In a fairly newish relationship. Been very up and down, we both have issues but mainly it's me.
I broke up with him three weeks ago saying how I need to concentrate on myself, he gracefully accepted this. I then went batshit crazy on him for three weeks, saying I'd made a mistake, I love him, begging for another chance. He refused to meet me for the three weeks and hardly text. He then eventually agreed to meet a couple nights ago.
He gave me another chance, we talked it out and he asked me to stay. What was meant to be a quick meeting ended up with me being there for 14 hours.
I left, I was happy for a few hours, we text and the texts still seemed a bit awkward even though it was back to normal in person.
Now I've decided I don't want to be with him again. I know how utterly fucked that seems. But the sex is shit, he never takes me out, he points out my flaws. I just feel suddenly so over it and I'm not sure, it was as if the three weeks away from him I put him on a pedestal and then when I finally seen him I just noticed all the things I wasn't happy.

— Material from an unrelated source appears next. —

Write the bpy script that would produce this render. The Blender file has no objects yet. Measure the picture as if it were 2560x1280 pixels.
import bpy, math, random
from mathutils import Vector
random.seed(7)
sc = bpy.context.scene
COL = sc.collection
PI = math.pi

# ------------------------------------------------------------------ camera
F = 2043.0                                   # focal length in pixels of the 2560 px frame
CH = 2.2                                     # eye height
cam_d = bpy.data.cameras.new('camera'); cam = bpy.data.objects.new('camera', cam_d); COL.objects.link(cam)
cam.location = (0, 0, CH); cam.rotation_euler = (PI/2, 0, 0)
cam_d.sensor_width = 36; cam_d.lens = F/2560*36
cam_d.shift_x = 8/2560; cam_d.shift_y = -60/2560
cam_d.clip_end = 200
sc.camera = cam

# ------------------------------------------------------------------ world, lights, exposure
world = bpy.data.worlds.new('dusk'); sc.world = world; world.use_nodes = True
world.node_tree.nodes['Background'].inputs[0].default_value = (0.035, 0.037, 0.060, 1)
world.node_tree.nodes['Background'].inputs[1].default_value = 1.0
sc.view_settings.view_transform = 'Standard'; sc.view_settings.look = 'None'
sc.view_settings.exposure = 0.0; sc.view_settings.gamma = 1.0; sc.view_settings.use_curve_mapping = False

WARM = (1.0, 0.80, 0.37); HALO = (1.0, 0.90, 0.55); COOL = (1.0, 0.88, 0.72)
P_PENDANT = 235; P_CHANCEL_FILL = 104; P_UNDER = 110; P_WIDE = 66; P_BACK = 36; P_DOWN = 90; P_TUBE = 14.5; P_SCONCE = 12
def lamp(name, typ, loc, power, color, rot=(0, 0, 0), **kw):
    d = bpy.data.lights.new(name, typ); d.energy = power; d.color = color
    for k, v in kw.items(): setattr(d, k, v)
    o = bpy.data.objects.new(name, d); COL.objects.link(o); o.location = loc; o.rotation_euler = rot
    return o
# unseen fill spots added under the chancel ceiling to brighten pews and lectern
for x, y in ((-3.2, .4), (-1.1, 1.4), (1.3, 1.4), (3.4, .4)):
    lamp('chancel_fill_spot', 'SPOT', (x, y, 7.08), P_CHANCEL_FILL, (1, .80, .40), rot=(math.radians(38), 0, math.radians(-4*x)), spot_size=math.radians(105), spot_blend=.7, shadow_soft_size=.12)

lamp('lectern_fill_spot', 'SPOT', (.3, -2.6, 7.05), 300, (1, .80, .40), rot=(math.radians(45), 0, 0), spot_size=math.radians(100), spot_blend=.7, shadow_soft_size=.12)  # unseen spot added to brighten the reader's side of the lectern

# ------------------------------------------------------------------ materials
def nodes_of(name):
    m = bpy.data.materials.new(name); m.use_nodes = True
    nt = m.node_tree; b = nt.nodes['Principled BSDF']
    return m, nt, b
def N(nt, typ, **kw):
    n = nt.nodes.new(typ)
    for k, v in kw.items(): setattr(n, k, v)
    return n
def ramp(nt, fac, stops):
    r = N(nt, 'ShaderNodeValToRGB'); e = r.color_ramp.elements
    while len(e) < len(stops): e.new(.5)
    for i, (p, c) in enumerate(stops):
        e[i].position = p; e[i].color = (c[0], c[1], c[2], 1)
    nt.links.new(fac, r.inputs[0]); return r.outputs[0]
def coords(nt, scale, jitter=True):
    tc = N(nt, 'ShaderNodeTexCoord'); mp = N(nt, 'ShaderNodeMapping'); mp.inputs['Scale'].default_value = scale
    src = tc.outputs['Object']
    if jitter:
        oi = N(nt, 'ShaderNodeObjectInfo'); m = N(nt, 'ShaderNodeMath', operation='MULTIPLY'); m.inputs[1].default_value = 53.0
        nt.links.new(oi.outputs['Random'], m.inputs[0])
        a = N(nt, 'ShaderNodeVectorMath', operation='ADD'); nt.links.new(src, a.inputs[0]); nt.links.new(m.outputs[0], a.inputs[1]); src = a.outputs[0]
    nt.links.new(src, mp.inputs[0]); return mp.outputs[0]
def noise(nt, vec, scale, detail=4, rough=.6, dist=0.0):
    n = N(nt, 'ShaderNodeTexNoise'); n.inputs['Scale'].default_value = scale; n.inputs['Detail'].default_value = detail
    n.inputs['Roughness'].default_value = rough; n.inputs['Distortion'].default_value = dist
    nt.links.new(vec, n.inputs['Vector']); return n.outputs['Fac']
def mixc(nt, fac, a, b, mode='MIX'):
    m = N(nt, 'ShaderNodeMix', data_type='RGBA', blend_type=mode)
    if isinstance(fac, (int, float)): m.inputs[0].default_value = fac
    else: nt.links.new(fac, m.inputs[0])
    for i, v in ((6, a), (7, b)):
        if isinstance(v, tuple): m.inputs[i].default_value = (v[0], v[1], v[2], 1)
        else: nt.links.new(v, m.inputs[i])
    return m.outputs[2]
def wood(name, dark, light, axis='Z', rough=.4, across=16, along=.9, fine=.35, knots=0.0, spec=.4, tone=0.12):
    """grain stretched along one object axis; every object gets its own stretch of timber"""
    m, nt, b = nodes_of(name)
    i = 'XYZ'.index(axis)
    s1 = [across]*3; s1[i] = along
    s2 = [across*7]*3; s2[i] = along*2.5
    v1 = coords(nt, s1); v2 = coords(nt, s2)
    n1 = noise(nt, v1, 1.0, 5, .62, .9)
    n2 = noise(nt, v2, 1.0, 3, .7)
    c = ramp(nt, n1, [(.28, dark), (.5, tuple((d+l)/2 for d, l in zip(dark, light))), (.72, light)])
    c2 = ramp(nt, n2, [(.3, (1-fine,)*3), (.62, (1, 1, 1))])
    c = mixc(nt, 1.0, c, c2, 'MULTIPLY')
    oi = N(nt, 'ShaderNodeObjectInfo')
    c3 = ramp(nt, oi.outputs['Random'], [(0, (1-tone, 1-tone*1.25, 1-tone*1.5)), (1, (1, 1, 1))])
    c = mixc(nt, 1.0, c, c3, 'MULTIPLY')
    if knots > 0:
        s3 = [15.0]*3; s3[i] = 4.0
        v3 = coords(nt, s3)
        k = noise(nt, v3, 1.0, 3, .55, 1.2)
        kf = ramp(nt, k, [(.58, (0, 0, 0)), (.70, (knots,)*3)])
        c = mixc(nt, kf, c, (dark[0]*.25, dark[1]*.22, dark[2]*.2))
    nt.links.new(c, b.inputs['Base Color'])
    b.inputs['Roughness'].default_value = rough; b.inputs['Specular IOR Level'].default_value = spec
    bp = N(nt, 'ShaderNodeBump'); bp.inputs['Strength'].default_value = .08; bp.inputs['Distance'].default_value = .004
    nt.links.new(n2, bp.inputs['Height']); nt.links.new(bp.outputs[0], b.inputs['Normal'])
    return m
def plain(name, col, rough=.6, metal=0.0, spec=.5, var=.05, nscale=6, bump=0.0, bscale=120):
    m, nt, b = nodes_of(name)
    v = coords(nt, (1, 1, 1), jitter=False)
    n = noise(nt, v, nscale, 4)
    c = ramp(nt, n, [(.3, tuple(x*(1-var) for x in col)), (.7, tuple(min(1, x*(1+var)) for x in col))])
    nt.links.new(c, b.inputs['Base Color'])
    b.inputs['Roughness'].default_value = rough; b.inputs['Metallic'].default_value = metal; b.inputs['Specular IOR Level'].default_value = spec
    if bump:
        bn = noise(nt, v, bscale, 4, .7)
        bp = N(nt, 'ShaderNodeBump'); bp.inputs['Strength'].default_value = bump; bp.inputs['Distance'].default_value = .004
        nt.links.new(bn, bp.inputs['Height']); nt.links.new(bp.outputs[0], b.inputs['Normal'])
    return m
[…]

I don't feel like I can text him again and break up so soon as I think he would be fuming that I'm doing it again. And I can't deal with the back and forth of it all.
I left something at his house that I'm meant to collect tonight but I really don't want to see him. It's nothing that can't be replaced.
My question is would I be wrong to just ghost him? I know that sounds awful but I don't think I can face it. I am 100 percent sure I don't want to be with this guy.